In this figure, the same components as those in the first embodiment shown in FIGS. 1 to 6 are denoted by the same reference numerals, and the description thereof will be omitted.

FIG. 9 is a partially cross-sectional view showing the semiconductor device 100 of the fourth embodiment.

In the above embodiments, although a configuration has been described in which the first inclined surface 24 and the second inclined surface 32 are inclined with respect to the support surface 14a toward the back surface 14b (lower side) opposite to the support surface 14a of the base plate 14 as it goes outward, the present invention is not limited to this configuration.

As shown in FIG. 9, the first inclined surface 24 and the second inclined surface 32 of the semiconductor device 100 of the fourth embodiment are inclined upward at an angle θ as it goes outward. The third inclined surface 33 is inclined upward at an angle larger than the angle θ from the upper end of the second inclined surface 32 as it goes outward. The inner space of the concave portion 35 extends upward as it goes outward.

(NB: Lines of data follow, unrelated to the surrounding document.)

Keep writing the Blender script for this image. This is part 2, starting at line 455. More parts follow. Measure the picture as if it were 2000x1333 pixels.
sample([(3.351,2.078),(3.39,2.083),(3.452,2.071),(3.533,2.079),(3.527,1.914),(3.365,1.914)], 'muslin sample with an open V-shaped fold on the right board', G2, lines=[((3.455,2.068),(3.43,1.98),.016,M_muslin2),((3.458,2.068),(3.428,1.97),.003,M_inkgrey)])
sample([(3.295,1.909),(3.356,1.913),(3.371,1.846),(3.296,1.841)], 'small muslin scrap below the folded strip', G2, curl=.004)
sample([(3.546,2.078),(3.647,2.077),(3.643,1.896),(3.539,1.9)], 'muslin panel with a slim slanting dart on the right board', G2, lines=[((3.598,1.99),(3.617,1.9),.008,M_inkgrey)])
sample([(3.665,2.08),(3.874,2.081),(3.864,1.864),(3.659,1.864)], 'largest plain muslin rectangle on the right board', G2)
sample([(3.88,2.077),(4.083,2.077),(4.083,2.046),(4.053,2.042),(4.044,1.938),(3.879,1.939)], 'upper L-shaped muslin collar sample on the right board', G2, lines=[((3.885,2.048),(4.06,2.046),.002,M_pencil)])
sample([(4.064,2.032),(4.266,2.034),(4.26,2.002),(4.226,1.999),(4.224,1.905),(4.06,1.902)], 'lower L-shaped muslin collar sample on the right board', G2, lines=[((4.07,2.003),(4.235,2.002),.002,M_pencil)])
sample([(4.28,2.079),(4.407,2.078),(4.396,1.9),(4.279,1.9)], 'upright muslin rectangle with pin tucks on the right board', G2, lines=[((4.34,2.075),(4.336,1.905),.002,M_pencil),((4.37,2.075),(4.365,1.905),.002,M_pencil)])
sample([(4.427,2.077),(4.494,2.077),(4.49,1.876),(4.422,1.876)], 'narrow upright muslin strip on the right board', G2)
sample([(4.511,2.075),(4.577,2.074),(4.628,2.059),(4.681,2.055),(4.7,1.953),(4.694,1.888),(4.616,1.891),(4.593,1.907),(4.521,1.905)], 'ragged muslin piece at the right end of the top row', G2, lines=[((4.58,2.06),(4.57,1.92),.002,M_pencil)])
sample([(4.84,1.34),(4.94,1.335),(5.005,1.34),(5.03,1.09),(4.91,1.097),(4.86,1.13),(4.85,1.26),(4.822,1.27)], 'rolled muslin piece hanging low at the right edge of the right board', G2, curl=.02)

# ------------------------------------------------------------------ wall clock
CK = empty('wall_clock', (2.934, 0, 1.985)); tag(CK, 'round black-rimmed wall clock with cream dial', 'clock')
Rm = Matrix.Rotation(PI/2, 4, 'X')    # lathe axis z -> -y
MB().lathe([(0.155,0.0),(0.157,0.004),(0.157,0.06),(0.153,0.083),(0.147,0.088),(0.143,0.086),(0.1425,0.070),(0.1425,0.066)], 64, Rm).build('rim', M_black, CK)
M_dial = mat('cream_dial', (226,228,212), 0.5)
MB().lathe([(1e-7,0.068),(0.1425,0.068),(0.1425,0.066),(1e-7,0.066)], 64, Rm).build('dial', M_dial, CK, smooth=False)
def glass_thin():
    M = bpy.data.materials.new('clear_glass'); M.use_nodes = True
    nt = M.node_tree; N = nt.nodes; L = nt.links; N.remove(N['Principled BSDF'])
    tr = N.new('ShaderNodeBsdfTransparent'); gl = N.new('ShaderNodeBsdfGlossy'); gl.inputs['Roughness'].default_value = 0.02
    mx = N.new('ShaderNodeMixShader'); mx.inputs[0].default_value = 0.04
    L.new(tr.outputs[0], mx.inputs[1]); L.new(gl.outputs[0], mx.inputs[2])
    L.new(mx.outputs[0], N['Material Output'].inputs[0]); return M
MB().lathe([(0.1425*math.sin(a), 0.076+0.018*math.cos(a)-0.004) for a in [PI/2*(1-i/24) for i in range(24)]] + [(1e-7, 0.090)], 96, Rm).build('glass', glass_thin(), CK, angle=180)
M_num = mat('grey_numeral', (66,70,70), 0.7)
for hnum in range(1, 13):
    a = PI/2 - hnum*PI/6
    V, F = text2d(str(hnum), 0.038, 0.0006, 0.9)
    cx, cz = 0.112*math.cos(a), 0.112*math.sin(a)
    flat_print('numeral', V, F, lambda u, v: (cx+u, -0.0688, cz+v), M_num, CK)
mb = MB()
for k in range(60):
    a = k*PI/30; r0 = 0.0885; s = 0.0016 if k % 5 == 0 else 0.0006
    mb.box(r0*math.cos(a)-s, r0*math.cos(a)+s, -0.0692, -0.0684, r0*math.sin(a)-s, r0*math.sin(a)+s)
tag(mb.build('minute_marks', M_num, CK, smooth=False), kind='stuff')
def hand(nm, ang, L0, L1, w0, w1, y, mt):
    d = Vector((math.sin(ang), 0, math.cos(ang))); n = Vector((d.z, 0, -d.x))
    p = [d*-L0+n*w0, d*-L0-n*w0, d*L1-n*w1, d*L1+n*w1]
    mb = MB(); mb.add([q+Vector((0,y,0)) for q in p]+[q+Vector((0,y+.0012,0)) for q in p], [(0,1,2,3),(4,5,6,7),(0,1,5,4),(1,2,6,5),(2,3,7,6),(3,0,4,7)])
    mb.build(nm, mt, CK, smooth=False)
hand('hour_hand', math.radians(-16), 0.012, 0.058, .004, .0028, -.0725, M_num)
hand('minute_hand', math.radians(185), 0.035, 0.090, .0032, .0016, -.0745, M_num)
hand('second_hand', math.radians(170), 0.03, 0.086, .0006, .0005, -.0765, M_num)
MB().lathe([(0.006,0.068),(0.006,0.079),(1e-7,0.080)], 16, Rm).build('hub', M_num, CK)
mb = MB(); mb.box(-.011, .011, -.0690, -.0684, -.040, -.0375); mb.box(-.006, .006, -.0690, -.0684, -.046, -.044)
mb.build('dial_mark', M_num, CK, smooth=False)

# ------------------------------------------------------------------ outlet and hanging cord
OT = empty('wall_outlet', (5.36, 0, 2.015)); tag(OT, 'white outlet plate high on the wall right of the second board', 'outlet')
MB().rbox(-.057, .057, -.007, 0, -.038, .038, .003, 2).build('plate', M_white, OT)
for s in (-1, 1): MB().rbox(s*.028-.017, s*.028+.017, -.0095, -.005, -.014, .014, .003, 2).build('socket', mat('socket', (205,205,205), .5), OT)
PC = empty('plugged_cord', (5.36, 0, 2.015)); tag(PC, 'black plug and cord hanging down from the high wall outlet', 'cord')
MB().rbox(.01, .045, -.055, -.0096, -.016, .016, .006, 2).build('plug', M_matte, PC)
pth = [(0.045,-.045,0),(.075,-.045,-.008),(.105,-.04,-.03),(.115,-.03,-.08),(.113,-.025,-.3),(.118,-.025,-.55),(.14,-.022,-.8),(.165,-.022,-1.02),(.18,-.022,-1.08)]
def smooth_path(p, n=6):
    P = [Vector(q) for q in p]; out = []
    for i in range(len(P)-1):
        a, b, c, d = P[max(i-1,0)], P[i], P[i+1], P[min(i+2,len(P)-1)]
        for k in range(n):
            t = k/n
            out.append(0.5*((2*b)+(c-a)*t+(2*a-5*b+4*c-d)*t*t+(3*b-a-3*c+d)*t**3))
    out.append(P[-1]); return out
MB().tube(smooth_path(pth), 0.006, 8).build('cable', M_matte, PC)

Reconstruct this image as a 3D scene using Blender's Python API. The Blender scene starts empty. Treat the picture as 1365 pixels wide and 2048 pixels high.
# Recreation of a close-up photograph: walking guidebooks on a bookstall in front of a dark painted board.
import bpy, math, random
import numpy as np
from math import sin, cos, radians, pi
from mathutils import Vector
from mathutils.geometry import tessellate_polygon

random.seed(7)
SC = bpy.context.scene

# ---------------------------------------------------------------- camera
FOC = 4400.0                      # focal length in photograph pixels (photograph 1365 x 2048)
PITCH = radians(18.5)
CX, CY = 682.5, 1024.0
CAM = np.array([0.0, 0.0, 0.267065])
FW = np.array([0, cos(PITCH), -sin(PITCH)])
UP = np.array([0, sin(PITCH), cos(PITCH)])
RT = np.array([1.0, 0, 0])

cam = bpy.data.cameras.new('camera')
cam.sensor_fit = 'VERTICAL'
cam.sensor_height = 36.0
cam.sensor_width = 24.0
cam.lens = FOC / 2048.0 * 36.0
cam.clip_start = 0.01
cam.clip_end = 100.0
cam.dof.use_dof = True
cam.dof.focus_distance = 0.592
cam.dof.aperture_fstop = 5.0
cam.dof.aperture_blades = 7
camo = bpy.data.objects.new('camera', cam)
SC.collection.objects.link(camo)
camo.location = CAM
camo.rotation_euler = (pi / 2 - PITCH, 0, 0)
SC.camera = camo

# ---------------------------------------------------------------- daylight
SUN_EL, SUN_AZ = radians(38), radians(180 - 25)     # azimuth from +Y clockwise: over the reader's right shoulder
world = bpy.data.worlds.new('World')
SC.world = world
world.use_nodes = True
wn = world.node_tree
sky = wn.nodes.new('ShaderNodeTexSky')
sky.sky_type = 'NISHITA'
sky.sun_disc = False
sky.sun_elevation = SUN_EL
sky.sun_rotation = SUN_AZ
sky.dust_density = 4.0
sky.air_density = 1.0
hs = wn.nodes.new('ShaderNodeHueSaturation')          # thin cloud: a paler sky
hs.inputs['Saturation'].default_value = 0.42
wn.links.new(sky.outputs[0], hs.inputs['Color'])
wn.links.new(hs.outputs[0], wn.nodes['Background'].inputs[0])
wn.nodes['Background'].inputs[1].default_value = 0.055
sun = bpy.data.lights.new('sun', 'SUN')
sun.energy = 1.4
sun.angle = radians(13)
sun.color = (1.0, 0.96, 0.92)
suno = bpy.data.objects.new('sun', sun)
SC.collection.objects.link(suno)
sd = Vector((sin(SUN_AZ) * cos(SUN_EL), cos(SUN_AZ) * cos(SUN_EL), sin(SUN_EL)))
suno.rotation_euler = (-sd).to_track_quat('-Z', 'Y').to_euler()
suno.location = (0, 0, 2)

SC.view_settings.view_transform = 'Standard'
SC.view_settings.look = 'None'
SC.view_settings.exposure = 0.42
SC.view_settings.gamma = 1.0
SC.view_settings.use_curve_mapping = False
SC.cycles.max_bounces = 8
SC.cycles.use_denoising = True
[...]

The other configurations are similar to those of the first embodiment.

According to any one embodiment, in addition to the operations and effects as in the first embodiment, since the opening of the concave portion 35 is located above the inner space, the adhesive having entered the concave portion 35 can be suppressed from overflowing outward beyond the first side surface 25 and the second side surface 36 due to the own weight.

Fifth Embodiment of Semiconductor Device

Next, a fifth embodiment of the semiconductor device 100 will be described with reference to FIG. 10.

In this figure, the same components as those in the first embodiment shown in FIGS. 1 to 6 are denoted by the same reference numerals, and the description thereof will be omitted.

FIG. 10 is a partially cross-sectional view showing the semiconductor device 100 of the fifth embodiment.

As shown in FIG. 10, the base plate 14 has an upper surface 14d on the outside of the first inclined surface 24. The upper surface 14d is parallel to the support surface 14a and is located below the support surface 14a. The upper surface 14d is connected to the first side surface 25.

The first inclined surface 24 is connected to the upper surface 14d on the outside. In the concave portion 35, a space surrounded by the first inclined surface 24, the third inclined surface 33, and the upper surface 14d and opening to the outside is formed. In the concave portion 35, the first inclined surface 24, the third inclined surface 33, and the upper surface 14d are exposed.

According to any one embodiment, in addition to the operations and effects as in the first embodiment, since the upper surface 14d exposed to the inner space of the concave portion 35 and located on the lower side is parallel to the support surface 14a and does not extend downward as it goes outward, the adhesive having entered the concave portion 35 can be suppressed from overflowing outward beyond the first side surface 25 and the second side surface 36 due to the own weight.

By adopting a configuration in which the upper surface 14d is extended upward as it goes outward, it is possible to further suppress the adhesive having entered the concave portion 35 from overflowing outward beyond the first side surface 25 and the second side surface 36 due to the own weight.

Furthermore, in the above embodiments, although a configuration has been described in which the first inclined surface 24 and the second inclined surface 32 are provided in the second adhesive region 20B on the edge of the long side of the rectangular base plate 14 and case 18, the first and second inclined surfaces may be also provided in the first adhesive region 20A on the edge of the short side.

While certain embodiments have been described, these embodiments have been presented by way of example only, and are not intended to limit the scope of the inventions. Indeed, the novel embodiments described herein may be embodied in a variety of other forms; furthermore, various omissions, substitutions and changes in the form of the embodiments described herein may be made without departing from the spirit of the inventions. The accompanying claims and their equivalents are intended to cover such forms or modifications as would fall within the scope and spirit of the inventions.